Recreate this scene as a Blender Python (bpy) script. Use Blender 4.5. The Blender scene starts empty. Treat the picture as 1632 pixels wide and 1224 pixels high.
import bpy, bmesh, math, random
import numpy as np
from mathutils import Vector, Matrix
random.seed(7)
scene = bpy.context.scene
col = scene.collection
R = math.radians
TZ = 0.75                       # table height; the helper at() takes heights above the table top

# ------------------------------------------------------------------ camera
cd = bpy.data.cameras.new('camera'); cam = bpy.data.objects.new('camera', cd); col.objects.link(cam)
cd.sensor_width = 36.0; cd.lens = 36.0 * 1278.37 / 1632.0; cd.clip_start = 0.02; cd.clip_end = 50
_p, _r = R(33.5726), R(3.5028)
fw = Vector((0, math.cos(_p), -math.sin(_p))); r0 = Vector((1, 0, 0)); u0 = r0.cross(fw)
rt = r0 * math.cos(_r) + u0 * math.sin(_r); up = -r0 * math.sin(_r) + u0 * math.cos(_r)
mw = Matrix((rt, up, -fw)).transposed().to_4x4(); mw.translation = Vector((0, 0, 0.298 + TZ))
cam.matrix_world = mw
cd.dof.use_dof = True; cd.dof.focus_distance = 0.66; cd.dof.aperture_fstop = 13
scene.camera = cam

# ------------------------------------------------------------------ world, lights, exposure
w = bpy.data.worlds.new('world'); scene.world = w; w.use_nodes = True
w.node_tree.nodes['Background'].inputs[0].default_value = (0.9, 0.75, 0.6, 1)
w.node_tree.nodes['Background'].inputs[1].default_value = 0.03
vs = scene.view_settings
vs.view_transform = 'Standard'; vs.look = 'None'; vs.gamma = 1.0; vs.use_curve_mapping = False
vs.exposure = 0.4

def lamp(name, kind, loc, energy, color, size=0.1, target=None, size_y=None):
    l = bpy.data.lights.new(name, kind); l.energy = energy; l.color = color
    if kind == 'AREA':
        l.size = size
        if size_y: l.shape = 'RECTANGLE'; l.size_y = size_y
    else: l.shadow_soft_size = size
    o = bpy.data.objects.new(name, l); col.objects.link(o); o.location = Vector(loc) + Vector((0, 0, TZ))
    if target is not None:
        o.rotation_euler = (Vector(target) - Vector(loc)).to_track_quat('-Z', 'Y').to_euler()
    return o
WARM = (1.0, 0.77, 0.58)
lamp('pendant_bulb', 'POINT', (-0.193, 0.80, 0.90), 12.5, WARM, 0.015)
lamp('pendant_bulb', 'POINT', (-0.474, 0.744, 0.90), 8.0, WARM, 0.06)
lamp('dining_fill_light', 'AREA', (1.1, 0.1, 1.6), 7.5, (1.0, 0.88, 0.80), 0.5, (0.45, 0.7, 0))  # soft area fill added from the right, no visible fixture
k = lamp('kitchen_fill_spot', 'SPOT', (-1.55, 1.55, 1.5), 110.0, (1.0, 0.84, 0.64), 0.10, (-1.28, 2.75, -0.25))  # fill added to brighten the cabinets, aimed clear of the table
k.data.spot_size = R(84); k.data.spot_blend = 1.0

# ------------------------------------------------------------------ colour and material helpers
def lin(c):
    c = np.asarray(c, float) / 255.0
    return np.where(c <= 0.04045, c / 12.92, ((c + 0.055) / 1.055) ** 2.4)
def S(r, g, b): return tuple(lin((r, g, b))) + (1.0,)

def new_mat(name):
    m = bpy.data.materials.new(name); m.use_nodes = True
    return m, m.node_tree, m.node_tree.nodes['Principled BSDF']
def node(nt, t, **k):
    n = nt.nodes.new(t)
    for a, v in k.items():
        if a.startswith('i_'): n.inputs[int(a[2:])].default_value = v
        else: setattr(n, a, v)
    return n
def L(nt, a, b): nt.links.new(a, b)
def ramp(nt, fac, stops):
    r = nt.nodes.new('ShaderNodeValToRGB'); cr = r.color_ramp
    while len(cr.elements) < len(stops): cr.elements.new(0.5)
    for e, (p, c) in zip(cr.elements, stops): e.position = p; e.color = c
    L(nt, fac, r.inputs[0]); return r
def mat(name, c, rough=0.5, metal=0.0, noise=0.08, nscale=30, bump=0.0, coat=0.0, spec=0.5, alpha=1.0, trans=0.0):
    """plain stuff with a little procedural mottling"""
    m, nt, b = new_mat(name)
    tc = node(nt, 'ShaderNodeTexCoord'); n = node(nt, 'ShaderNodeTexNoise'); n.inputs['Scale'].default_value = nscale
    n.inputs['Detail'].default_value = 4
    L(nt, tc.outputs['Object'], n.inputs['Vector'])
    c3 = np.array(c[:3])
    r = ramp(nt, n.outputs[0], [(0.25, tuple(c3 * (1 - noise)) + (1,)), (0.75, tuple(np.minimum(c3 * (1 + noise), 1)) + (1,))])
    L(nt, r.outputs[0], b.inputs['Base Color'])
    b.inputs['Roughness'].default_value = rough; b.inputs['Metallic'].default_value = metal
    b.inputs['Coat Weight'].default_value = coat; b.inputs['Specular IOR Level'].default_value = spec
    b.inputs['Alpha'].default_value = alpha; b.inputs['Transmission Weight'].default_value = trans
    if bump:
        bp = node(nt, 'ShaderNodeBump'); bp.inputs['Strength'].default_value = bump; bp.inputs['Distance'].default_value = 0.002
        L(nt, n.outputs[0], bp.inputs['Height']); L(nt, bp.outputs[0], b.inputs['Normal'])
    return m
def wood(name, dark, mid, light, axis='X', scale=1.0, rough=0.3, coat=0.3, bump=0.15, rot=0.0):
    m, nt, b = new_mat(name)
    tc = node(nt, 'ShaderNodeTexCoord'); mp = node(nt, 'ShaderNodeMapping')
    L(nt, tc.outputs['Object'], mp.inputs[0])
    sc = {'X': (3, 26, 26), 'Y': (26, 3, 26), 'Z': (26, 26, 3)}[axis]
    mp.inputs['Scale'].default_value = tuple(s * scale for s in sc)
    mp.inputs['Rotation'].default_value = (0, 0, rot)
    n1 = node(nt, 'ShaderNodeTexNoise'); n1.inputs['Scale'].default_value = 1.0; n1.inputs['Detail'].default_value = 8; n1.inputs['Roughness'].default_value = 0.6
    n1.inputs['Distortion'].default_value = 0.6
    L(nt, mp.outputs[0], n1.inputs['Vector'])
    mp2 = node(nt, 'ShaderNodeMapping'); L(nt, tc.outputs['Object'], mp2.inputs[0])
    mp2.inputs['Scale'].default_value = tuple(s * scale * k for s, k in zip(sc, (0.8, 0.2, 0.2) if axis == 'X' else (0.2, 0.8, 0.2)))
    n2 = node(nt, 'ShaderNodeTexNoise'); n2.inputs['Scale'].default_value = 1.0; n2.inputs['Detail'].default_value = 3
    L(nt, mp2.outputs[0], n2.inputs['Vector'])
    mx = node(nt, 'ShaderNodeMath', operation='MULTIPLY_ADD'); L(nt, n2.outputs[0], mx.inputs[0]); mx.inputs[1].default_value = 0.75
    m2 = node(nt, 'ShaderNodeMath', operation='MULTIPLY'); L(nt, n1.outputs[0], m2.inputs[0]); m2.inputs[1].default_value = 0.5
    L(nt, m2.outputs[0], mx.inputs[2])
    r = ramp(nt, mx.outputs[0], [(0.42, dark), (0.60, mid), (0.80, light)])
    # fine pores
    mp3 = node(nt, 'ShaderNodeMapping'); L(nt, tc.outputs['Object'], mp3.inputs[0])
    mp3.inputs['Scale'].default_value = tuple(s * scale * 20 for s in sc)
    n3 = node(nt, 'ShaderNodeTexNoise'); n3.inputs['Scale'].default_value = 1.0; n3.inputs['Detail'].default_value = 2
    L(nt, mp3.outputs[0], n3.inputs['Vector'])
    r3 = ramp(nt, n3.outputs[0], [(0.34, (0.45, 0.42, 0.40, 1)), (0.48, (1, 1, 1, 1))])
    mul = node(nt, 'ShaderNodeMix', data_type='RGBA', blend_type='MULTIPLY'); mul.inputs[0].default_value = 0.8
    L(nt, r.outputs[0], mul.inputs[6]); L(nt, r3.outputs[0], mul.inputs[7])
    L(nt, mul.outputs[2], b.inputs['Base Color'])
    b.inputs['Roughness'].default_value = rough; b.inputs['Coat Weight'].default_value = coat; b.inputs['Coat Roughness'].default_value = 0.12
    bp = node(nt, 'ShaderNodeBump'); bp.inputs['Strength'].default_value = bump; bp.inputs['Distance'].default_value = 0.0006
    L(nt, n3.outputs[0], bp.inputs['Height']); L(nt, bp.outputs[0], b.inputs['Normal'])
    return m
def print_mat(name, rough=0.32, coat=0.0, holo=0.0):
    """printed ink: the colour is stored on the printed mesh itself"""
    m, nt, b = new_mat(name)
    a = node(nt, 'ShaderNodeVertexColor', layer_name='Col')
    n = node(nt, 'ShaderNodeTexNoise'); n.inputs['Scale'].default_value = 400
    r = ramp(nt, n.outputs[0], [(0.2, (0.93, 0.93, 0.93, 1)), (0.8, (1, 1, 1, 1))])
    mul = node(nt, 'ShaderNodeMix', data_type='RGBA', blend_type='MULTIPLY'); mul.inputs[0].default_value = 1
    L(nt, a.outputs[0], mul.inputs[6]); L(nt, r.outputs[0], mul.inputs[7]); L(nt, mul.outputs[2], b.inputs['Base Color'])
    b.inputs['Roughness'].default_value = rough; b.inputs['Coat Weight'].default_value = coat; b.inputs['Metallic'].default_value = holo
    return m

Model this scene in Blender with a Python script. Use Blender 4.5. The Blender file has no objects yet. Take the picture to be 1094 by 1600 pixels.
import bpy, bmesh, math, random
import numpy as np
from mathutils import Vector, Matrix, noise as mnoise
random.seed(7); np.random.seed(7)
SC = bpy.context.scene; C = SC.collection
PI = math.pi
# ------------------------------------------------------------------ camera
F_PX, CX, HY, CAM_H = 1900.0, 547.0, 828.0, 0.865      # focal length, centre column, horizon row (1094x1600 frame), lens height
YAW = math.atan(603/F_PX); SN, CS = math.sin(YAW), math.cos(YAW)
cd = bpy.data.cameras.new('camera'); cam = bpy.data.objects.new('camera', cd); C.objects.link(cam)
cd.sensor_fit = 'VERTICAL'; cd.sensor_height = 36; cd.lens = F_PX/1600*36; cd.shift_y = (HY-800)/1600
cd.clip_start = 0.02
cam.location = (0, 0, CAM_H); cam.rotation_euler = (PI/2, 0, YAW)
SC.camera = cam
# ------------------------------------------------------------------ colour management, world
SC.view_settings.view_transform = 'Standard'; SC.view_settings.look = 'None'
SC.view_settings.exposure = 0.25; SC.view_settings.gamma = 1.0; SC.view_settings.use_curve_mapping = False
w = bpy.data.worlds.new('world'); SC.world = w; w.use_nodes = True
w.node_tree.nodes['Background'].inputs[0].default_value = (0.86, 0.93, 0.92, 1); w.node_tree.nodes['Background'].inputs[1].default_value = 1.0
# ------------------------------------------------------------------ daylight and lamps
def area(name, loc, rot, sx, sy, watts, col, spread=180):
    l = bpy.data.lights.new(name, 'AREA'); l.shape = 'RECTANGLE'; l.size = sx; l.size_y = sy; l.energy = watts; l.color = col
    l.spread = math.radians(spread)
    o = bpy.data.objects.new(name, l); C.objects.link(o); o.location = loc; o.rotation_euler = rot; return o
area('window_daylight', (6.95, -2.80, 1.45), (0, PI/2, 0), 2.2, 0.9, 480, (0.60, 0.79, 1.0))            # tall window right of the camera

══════

Using the material above, quote the first line and each line after it, stopping at and including the line that holds "the table top".

Recreate this scene as a Blender Python (bpy) script. Use Blender 4.5. The Blender scene starts empty. Treat the picture as 1632 pixels wide and 1224 pixels high.
import bpy, bmesh, math, random
import numpy as np
from mathutils import Vector, Matrix
random.seed(7)
scene = bpy.context.scene
col = scene.collection
R = math.radians
TZ = 0.75                       # table height; the helper at() takes heights above the table top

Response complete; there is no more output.